Analysts say one reason districts are in trouble has to do with the increase in special-education students, who cost significantly more to educate and whose statewide budget got a 21 percent boost in May.

But the main headache is the enormous cost of the Legislature’s 2014 bailout of the California State Teachers’ Retirement System. It mandates that districts increase their CalSTRS payments by 132 percent from 2014-15 to 2020-21. Yet partly because of a significant increase in the number of retiring teachers getting pensions, the actual hit on district budgets over that span is much worse — 196 percent, the Legislative Analyst’s Office said earlier this year.

Pension bailout eating up surge in school funding

This has had the effect of pushing the total cost of compensation to 90 percent or more of the operating budgets in some districts, with by far the state’s largest district — Los Angeles Unified — among the hardest-hit.
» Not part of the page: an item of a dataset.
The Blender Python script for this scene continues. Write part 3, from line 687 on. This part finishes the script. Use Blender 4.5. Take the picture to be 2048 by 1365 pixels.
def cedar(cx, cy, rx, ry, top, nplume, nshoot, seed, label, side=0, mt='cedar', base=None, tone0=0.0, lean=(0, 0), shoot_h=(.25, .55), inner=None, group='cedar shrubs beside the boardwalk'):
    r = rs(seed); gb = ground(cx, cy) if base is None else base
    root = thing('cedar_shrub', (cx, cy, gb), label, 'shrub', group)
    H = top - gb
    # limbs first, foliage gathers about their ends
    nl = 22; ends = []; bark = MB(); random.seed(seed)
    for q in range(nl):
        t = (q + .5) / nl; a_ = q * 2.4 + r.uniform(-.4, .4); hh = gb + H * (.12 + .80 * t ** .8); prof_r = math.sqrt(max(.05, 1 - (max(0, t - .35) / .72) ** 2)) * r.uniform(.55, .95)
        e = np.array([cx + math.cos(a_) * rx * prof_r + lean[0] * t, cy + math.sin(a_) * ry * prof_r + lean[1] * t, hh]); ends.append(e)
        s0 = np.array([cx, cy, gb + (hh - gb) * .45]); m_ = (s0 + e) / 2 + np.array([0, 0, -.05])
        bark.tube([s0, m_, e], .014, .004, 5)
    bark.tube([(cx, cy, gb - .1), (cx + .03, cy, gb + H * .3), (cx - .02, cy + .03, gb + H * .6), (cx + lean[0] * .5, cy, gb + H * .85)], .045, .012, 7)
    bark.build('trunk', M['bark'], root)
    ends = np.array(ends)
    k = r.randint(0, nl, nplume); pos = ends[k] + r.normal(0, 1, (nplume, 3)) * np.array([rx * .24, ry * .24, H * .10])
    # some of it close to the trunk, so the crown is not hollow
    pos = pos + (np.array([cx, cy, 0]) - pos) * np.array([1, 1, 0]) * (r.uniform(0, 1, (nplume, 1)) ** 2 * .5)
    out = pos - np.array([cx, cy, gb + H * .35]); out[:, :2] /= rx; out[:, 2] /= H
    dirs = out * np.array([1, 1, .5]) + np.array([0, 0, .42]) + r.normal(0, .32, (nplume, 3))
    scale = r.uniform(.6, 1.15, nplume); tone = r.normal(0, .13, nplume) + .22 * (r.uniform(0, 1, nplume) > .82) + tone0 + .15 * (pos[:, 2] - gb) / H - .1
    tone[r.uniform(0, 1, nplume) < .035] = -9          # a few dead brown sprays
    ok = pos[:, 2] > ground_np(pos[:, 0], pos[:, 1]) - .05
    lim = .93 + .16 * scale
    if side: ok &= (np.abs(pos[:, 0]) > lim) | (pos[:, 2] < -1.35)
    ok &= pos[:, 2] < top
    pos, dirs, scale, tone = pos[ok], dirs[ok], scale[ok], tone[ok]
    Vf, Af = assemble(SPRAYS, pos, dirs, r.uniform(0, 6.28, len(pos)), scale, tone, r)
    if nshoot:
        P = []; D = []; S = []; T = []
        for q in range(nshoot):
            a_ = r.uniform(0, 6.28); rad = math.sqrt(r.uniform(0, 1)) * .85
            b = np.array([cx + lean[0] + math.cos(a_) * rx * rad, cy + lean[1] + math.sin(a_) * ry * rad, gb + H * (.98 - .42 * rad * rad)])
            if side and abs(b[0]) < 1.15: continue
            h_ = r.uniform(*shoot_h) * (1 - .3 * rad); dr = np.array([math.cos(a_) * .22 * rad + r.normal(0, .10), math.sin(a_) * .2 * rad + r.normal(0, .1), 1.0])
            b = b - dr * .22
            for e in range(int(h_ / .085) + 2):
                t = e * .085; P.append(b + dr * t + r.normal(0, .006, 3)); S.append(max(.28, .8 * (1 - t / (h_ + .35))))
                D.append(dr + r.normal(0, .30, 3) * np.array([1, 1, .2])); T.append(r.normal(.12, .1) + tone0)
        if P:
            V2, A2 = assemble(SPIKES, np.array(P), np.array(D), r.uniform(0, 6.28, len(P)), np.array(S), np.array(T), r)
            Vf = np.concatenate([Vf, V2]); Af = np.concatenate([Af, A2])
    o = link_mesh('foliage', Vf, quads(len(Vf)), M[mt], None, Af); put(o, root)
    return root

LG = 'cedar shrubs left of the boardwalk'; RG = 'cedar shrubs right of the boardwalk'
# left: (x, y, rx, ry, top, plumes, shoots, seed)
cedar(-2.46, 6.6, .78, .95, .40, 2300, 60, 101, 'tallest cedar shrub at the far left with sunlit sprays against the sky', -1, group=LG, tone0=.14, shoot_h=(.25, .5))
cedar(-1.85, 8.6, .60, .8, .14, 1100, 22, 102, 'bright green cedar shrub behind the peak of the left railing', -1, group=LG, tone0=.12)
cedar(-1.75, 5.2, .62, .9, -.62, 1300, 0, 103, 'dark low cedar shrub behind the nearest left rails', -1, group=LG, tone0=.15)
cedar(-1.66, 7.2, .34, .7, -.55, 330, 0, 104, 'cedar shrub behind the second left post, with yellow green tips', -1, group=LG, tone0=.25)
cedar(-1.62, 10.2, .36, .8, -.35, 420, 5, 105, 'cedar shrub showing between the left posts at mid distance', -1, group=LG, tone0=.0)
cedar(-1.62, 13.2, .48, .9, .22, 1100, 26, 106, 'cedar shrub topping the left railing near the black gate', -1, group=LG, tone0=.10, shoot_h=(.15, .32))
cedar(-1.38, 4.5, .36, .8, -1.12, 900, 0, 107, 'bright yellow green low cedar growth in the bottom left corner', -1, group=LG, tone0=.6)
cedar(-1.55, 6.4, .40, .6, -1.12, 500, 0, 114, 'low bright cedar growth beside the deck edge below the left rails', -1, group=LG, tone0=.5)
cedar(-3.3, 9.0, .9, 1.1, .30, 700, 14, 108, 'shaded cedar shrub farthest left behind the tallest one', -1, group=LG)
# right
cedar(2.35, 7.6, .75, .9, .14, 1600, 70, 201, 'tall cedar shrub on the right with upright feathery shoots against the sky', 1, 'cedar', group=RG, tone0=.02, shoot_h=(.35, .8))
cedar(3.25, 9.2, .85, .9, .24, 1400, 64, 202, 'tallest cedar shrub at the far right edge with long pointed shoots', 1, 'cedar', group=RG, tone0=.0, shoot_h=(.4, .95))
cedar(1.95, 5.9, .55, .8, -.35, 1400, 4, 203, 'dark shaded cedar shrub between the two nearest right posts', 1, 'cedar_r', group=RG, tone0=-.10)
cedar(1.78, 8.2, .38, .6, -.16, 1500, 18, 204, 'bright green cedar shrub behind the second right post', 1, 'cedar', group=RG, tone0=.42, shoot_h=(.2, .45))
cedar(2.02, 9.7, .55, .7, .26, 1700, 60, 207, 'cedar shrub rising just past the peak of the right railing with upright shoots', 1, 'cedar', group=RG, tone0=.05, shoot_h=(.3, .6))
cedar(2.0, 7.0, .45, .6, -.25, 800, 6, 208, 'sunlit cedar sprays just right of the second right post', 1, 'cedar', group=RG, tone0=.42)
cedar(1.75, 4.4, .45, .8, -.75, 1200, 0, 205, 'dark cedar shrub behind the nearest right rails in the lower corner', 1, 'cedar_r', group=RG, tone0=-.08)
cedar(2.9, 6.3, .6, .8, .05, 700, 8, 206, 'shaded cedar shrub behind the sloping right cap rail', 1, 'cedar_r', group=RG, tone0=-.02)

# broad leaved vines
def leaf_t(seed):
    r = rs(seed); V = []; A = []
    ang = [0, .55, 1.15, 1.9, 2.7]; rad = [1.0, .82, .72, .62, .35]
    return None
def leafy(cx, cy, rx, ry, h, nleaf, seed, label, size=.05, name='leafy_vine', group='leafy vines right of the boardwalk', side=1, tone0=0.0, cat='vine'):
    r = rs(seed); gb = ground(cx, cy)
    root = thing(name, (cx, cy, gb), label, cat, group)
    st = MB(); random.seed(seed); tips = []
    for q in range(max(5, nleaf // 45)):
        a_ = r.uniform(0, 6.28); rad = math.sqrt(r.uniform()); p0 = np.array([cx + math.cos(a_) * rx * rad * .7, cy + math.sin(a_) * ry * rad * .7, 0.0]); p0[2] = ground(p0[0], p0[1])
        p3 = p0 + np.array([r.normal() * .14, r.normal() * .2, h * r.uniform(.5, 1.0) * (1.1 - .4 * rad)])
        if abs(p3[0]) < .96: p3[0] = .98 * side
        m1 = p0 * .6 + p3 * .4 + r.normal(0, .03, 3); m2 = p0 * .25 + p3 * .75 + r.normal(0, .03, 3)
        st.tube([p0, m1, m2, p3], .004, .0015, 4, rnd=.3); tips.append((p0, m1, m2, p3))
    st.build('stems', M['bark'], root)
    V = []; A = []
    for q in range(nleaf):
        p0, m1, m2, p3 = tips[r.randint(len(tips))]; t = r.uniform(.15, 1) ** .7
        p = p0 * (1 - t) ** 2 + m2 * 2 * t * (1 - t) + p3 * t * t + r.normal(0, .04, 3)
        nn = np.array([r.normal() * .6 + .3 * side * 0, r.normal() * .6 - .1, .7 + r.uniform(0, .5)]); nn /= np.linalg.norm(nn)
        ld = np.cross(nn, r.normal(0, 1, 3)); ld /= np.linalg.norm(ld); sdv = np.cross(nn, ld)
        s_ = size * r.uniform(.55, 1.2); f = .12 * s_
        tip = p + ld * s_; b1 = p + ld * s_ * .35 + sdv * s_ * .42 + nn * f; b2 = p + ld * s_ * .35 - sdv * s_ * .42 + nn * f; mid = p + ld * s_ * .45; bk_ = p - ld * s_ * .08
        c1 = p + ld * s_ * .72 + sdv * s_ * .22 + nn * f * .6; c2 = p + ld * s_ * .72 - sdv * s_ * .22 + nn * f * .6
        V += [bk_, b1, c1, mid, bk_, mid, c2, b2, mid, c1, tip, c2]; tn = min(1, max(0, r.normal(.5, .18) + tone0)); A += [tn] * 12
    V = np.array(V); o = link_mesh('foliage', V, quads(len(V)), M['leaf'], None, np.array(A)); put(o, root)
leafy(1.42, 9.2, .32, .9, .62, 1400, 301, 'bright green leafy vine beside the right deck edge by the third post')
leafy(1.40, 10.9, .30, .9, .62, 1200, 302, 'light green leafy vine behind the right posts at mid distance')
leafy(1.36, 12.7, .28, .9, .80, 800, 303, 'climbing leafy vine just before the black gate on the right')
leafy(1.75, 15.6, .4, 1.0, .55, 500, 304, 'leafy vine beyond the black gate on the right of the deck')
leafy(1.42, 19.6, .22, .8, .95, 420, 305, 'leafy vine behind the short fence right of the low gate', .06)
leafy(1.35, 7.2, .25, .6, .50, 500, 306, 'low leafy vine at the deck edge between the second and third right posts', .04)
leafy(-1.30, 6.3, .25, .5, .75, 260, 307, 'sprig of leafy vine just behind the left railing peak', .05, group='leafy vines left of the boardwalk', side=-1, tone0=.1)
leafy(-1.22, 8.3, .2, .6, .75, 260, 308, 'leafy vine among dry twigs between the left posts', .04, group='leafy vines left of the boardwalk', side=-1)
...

In May, LAUSD officials warned that a state takeover by 2022 was likely unless voters approved a parcel tax. Voters opposed the tax despite a heavy lobbying campaign. LAUSD’s fiscal reserves may not even cover the next three years unless state education spending keeps going up, district watchers warn.

But the problems are statewide. The state’s Fiscal Crisis & Management Assistance Team — which helps districts in distress — has had to focus on problems in the counties of San Diego, Sacramento, Oakland and more.

In response, a union-led coalition is seeking to qualify a November 2020 ballot measure modifying Proposition 13, the state’s famous 1978 tax-limitation law. It would allow the valuation of commercial properties to go up each year to reflect their value instead of the maximum 2 percent increase allowed under Proposition 13, generating potentially $5 billion or more in new annual funds for schools. 

The coalition had already qualified a similar measure for the 2020 in fall of last year, but decided to withdraw it because of the fear that its harsh potential effects on small businesses would make it a hard sell.